Naturalisation à tout-va

Lire le Lovelock d’aujourd’hui plutôt que le Lovelock d’hier est une expérience plus enrichissante que déroutante. On y perçoit mieux qu’ailleurs les dangers d’une pensée obsédée par la transformation de la culture en nature et qui, pour cela, naturalise à tout va.

Comme le remarque Vilém Flusser, «on peut changer les faits, on ne peut pas changer les données»4. Pour Lovelock, Gaia est une donnée, non un fait. Voilà pourquoi il joue à la fois sur les terrains technologique et idéologique. Nous connaissons désormais l’output, mais quels sont les inputs?

Un géologue contemporain de Darwin, James D. Dana, avait déjà défendu l’idée d’une évolution sans retour de l’intelligence, processus nommé «céphalisation». Plus tard, Wladimir Vernadsky, le grand savant russe de la biosphère, allait reprendre cette idée en soulignant cette fois que «le cerveau qui atteint un certain stade dans le processus d’évolution n’est plus sujet à la régression et ne peut que progresser», alors «un futur immense est ouvert»5. Lovelock s’inscrit résolument dans la lignée de ces métaphysiciens de l’avenir.

Certains d’entre nous ont pu croire que parce que le dogme du progrès était mis à mal, l’ardeur de ses laudateurs serait mise à mal, ou tout au moins «tempérée». Aujourd’hui il apparaît clairement que plus la réalité vient les démentir, plus ils s’arc-boutent; même s’il faut pour cela tomber, et Lovelock en est la preuve malgré lui, dans les délires les moins vraisemblables ou les simplifications les plus outrancières; comme lorsqu’il laisse supposer que l’intelligence est fonction de la vitesse de déplacement de l’information.

Bêtise ou intelligence artificielle oblige, la fin de l’anthropocène, que Lovelock le veuille ou non, n’est toujours pas à l’ordre du jour. Pour le meilleur ou pour le pire.

Notes

1. J. Lovelock, La Terre est un être vivant, Ed. du Rocher, 1986, p. 16-17.
2.Cf.

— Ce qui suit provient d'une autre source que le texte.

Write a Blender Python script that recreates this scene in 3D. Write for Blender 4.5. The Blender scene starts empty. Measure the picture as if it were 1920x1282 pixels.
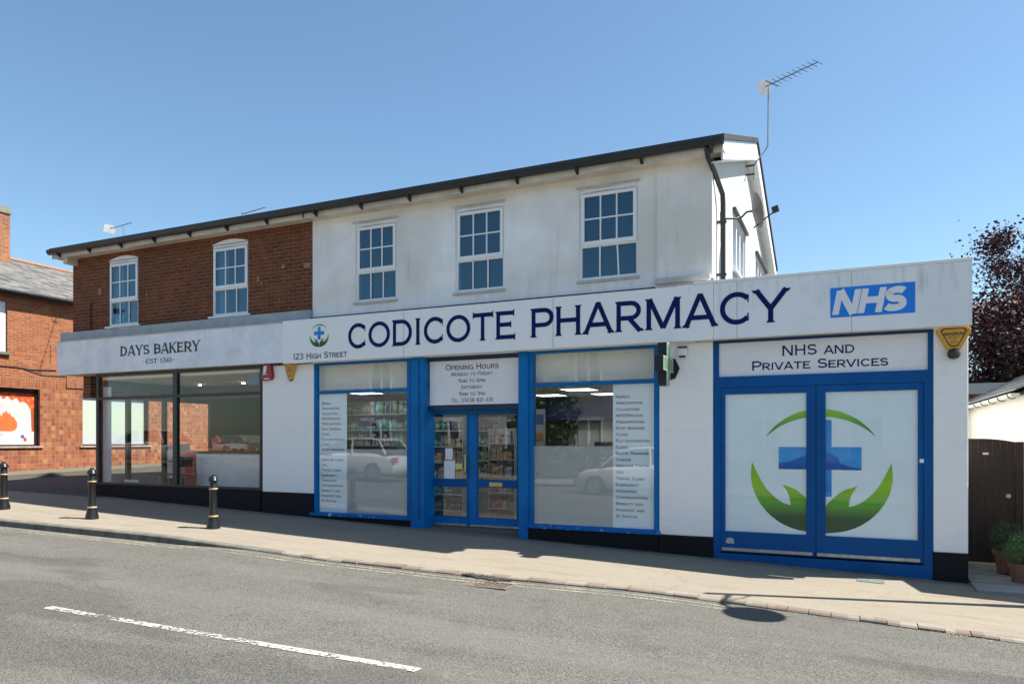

J. Lovelock, «Gaia as seen through the atmosphere», Atmospheric Environment, 1972, vol. 6, p. 579-580.
3.Pièces & main d’œuvre, Manifeste des chimpanzés du futur, Service compris, 2017, p. 60.
4.V. Flusser, Post-histoire, T&P Work Unit, 2019, p. 148.
5.W. I. Vernadsky, «The Biosphere and the Noosphere», American Scientist, janvier 1945, 33(1), p. 7, 8.